Nesta semana, o presidente do Supremo deferiu uma liminar suspendendo a aplicação de subteto aos professores e pesquisadores das universidades públicas estaduais, que deve valer como teto único aos docentes de instituições de ensino superior públicas do país. O teto federal equivale ao subsídio dos ministros do STF, que hoje é de R$ 39,3 mil.

“Antes da liminar o salário dos professores universitários estaduais poderia chegar, no máximo, ao recebido pelo chefe do Executivo [governadores]. Porém, agora com a equiparação aos professores federais, o teto referencial é o dos provimentos dos ministros da Suprema Corte”, contesta Furtado.

Fonte da área econômica explica que há um ciclo vicioso na relação dos governadores com o Judiciário. No início dos mandatos, os políticos encontram seus Estados com situação precária nas contas e com dificuldades para pagar despesas de saúde. Entram com pedidos de liminar para suspender algumas obrigações levantando a preocupação com as questões sociais. Conseguem decisões favoráveis, aliviando suas despesas, mas nem sempre as direcionam para as áreas sociais. Tampouco equacionam sua saúde fiscal. “A decisão foca no clamor popular, mas depois da liminar para onde vai o dinheiro?”, questiona uma fonte.
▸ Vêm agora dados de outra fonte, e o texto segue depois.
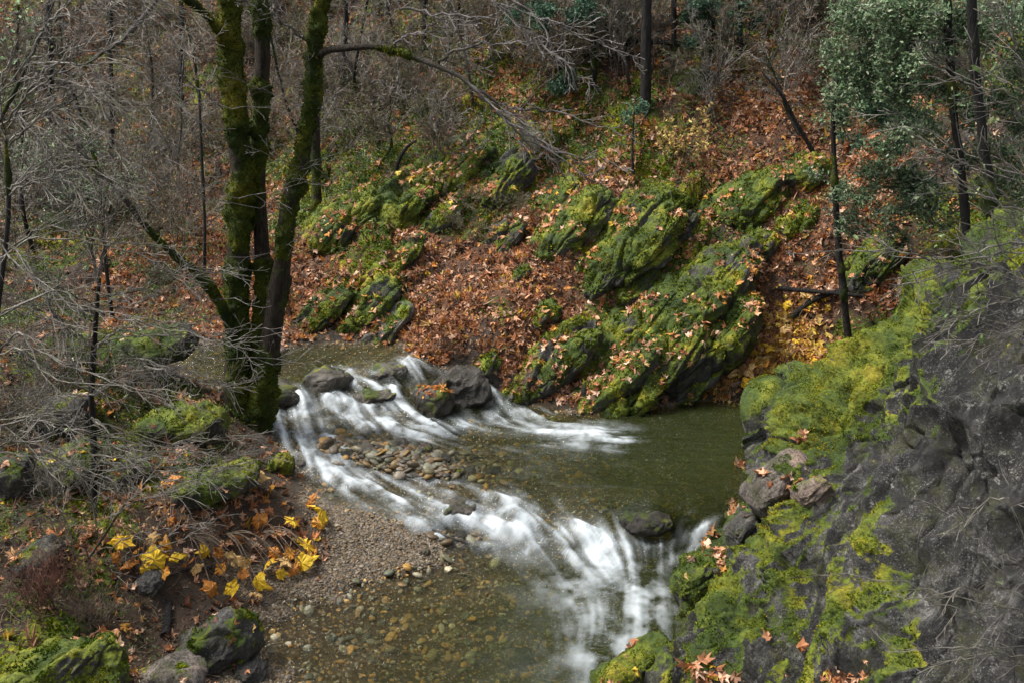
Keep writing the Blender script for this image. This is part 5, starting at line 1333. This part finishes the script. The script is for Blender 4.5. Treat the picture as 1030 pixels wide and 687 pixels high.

O outro problema desse tipo de decisão é piorar o quadro das contas da União. Recente relatório de garantias publicado pelo Tesouro Nacional aponta abertamente o problema. “Os valores honrados pela União ampliam a necessidade de financiamento da dívida pública federal. Contribuíram para o aumento do valor observado em 2019 o impedimento da União em executar contragarantias do Estado do Rio de Janeiro, em razão da adesão do ente ao regime de Recuperação Fiscal, e dos Estados de Goiás, Minas Gerais, Rio Grande do Norte e do Amapá, em razão de decisões liminares”, aponta o documento, que informou a despesa de R$ 8,35 bilhões em 2019, recorde da série, subindo 73% ante 2018.